STORED DATA ->
++++

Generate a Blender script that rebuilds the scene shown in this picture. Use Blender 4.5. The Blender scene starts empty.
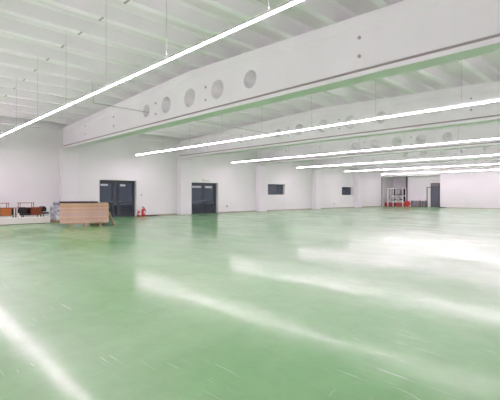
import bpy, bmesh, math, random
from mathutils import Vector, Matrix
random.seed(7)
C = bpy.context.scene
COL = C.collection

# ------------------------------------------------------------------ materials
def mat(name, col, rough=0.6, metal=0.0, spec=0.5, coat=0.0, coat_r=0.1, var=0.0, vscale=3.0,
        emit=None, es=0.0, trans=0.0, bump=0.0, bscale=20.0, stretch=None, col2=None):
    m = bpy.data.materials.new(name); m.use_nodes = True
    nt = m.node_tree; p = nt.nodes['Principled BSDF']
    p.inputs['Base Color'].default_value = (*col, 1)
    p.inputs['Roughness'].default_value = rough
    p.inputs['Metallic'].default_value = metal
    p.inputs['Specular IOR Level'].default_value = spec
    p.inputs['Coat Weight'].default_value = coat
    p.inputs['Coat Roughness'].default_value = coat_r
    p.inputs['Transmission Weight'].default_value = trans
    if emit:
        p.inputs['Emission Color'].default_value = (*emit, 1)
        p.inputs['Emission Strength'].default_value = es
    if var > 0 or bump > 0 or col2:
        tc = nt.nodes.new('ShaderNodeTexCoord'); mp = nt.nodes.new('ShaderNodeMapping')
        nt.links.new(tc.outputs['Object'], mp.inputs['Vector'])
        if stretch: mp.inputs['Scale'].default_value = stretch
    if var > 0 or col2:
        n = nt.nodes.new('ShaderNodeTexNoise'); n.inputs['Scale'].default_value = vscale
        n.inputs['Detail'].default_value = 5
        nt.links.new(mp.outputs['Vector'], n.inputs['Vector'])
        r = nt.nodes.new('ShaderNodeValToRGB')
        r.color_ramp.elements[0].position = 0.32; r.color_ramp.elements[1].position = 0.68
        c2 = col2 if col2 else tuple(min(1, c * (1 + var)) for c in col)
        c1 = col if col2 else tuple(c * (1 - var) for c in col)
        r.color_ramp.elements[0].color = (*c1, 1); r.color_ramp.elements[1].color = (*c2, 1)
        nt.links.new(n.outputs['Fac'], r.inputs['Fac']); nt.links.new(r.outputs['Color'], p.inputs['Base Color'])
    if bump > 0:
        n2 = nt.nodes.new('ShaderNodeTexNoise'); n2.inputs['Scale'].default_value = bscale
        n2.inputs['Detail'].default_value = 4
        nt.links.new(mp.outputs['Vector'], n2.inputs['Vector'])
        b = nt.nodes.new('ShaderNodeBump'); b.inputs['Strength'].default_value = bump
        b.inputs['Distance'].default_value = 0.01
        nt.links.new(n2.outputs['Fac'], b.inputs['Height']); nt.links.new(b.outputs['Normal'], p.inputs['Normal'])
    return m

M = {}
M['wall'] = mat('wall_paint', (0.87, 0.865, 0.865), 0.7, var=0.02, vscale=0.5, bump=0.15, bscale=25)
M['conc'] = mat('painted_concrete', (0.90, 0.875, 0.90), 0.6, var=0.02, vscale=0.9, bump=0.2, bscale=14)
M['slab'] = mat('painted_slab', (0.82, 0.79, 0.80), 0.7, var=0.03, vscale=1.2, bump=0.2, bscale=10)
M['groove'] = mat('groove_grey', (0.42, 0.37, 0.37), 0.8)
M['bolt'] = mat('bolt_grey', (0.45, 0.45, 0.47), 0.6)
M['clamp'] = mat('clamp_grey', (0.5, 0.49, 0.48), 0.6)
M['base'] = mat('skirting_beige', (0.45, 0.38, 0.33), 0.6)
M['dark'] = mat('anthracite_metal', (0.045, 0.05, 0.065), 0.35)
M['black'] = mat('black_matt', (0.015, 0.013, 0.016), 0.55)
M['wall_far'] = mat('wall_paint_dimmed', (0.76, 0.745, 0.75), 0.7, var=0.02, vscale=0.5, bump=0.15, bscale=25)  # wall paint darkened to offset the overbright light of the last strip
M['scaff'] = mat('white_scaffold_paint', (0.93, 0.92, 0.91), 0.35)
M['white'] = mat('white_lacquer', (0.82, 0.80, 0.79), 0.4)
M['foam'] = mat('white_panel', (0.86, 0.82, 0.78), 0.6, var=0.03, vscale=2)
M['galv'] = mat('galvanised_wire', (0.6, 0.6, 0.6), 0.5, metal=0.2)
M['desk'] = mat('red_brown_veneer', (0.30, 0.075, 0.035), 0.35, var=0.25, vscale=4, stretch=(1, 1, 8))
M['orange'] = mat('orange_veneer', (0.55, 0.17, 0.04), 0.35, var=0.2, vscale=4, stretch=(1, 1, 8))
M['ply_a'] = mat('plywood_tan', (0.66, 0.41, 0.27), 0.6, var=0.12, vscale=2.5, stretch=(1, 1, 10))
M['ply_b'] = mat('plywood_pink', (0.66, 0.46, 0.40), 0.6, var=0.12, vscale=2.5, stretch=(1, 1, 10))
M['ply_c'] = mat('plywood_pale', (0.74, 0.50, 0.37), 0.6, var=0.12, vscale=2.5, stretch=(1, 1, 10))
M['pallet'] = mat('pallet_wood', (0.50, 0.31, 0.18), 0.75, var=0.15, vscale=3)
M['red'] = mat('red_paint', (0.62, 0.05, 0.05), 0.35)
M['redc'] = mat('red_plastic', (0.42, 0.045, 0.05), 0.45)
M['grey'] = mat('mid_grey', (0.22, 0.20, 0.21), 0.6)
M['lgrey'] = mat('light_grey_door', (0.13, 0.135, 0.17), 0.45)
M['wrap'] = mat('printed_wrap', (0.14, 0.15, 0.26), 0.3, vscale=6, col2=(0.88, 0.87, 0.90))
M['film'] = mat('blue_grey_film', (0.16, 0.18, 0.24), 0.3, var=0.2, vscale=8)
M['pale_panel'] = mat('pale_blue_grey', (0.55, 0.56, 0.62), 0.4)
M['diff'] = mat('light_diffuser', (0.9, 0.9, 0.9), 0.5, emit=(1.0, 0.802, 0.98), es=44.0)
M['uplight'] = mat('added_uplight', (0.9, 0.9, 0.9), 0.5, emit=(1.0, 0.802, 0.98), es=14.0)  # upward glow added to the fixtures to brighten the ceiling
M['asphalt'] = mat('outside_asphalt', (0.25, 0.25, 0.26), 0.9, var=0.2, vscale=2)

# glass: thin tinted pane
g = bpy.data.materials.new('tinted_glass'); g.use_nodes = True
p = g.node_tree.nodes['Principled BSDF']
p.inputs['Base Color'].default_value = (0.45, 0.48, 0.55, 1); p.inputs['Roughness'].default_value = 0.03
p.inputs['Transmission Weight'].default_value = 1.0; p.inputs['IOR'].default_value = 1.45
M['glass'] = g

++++

THE REQUEST -> Write out each line of the data exactly; the images should be left out.

FULL RESPONSE ->
Generate a Blender script that rebuilds the scene shown in this picture. Use Blender 4.5. The Blender scene starts empty.
import bpy, bmesh, math, random
from mathutils import Vector, Matrix
random.seed(7)
C = bpy.context.scene
COL = C.collection

# ------------------------------------------------------------------ materials
def mat(name, col, rough=0.6, metal=0.0, spec=0.5, coat=0.0, coat_r=0.1, var=0.0, vscale=3.0,
        emit=None, es=0.0, trans=0.0, bump=0.0, bscale=20.0, stretch=None, col2=None):
    m = bpy.data.materials.new(name); m.use_nodes = True
    nt = m.node_tree; p = nt.nodes['Principled BSDF']
    p.inputs['Base Color'].default_value = (*col, 1)
    p.inputs['Roughness'].default_value = rough
    p.inputs['Metallic'].default_value = metal
    p.inputs['Specular IOR Level'].default_value = spec
    p.inputs['Coat Weight'].default_value = coat
    p.inputs['Coat Roughness'].default_value = coat_r
    p.inputs['Transmission Weight'].default_value = trans
    if emit:
        p.inputs['Emission Color'].default_value = (*emit, 1)
        p.inputs['Emission Strength'].default_value = es
    if var > 0 or bump > 0 or col2:
        tc = nt.nodes.new('ShaderNodeTexCoord'); mp = nt.nodes.new('ShaderNodeMapping')
        nt.links.new(tc.outputs['Object'], mp.inputs['Vector'])
        if stretch: mp.inputs['Scale'].default_value = stretch
    if var > 0 or col2:
        n = nt.nodes.new('ShaderNodeTexNoise'); n.inputs['Scale'].default_value = vscale
        n.inputs['Detail'].default_value = 5
        nt.links.new(mp.outputs['Vector'], n.inputs['Vector'])
        r = nt.nodes.new('ShaderNodeValToRGB')
        r.color_ramp.elements[0].position = 0.32; r.color_ramp.elements[1].position = 0.68
        c2 = col2 if col2 else tuple(min(1, c * (1 + var)) for c in col)
        c1 = col if col2 else tuple(c * (1 - var) for c in col)
        r.color_ramp.elements[0].color = (*c1, 1); r.color_ramp.elements[1].color = (*c2, 1)
        nt.links.new(n.outputs['Fac'], r.inputs['Fac']); nt.links.new(r.outputs['Color'], p.inputs['Base Color'])
    if bump > 0:
        n2 = nt.nodes.new('ShaderNodeTexNoise'); n2.inputs['Scale'].default_value = bscale
        n2.inputs['Detail'].default_value = 4
        nt.links.new(mp.outputs['Vector'], n2.inputs['Vector'])
        b = nt.nodes.new('ShaderNodeBump'); b.inputs['Strength'].default_value = bump
        b.inputs['Distance'].default_value = 0.01
        nt.links.new(n2.outputs['Fac'], b.inputs['Height']); nt.links.new(b.outputs['Normal'], p.inputs['Normal'])
    return m

M = {}
M['wall'] = mat('wall_paint', (0.87, 0.865, 0.865), 0.7, var=0.02, vscale=0.5, bump=0.15, bscale=25)
M['conc'] = mat('painted_concrete', (0.90, 0.875, 0.90), 0.6, var=0.02, vscale=0.9, bump=0.2, bscale=14)
M['slab'] = mat('painted_slab', (0.82, 0.79, 0.80), 0.7, var=0.03, vscale=1.2, bump=0.2, bscale=10)
M['groove'] = mat('groove_grey', (0.42, 0.37, 0.37), 0.8)
M['bolt'] = mat('bolt_grey', (0.45, 0.45, 0.47), 0.6)
M['clamp'] = mat('clamp_grey', (0.5, 0.49, 0.48), 0.6)
M['base'] = mat('skirting_beige', (0.45, 0.38, 0.33), 0.6)
M['dark'] = mat('anthracite_metal', (0.045, 0.05, 0.065), 0.35)
M['black'] = mat('black_matt', (0.015, 0.013, 0.016), 0.55)
M['wall_far'] = mat('wall_paint_dimmed', (0.76, 0.745, 0.75), 0.7, var=0.02, vscale=0.5, bump=0.15, bscale=25)  # wall paint darkened to offset the overbright light of the last strip
M['scaff'] = mat('white_scaffold_paint', (0.93, 0.92, 0.91), 0.35)
M['white'] = mat('white_lacquer', (0.82, 0.80, 0.79), 0.4)
M['foam'] = mat('white_panel', (0.86, 0.82, 0.78), 0.6, var=0.03, vscale=2)
M['galv'] = mat('galvanised_wire', (0.6, 0.6, 0.6), 0.5, metal=0.2)
M['desk'] = mat('red_brown_veneer', (0.30, 0.075, 0.035), 0.35, var=0.25, vscale=4, stretch=(1, 1, 8))
M['orange'] = mat('orange_veneer', (0.55, 0.17, 0.04), 0.35, var=0.2, vscale=4, stretch=(1, 1, 8))
M['ply_a'] = mat('plywood_tan', (0.66, 0.41, 0.27), 0.6, var=0.12, vscale=2.5, stretch=(1, 1, 10))
M['ply_b'] = mat('plywood_pink', (0.66, 0.46, 0.40), 0.6, var=0.12, vscale=2.5, stretch=(1, 1, 10))
M['ply_c'] = mat('plywood_pale', (0.74, 0.50, 0.37), 0.6, var=0.12, vscale=2.5, stretch=(1, 1, 10))
M['pallet'] = mat('pallet_wood', (0.50, 0.31, 0.18), 0.75, var=0.15, vscale=3)
M['red'] = mat('red_paint', (0.62, 0.05, 0.05), 0.35)
M['redc'] = mat('red_plastic', (0.42, 0.045, 0.05), 0.45)
M['grey'] = mat('mid_grey', (0.22, 0.20, 0.21), 0.6)
M['lgrey'] = mat('light_grey_door', (0.13, 0.135, 0.17), 0.45)
M['wrap'] = mat('printed_wrap', (0.14, 0.15, 0.26), 0.3, vscale=6, col2=(0.88, 0.87, 0.90))
M['film'] = mat('blue_grey_film', (0.16, 0.18, 0.24), 0.3, var=0.2, vscale=8)
M['pale_panel'] = mat('pale_blue_grey', (0.55, 0.56, 0.62), 0.4)
M['diff'] = mat('light_diffuser', (0.9, 0.9, 0.9), 0.5, emit=(1.0, 0.802, 0.98), es=44.0)
M['uplight'] = mat('added_uplight', (0.9, 0.9, 0.9), 0.5, emit=(1.0, 0.802, 0.98), es=14.0)  # upward glow added to the fixtures to brighten the ceiling
M['asphalt'] = mat('outside_asphalt', (0.25, 0.25, 0.26), 0.9, var=0.2, vscale=2)

# glass: thin tinted pane
g = bpy.data.materials.new('tinted_glass'); g.use_nodes = True
p = g.node_tree.nodes['Principled BSDF']
p.inputs['Base Color'].default_value = (0.45, 0.48, 0.55, 1); p.inputs['Roughness'].default_value = 0.03
p.inputs['Transmission Weight'].default_value = 1.0; p.inputs['IOR'].default_value = 1.45
M['glass'] = g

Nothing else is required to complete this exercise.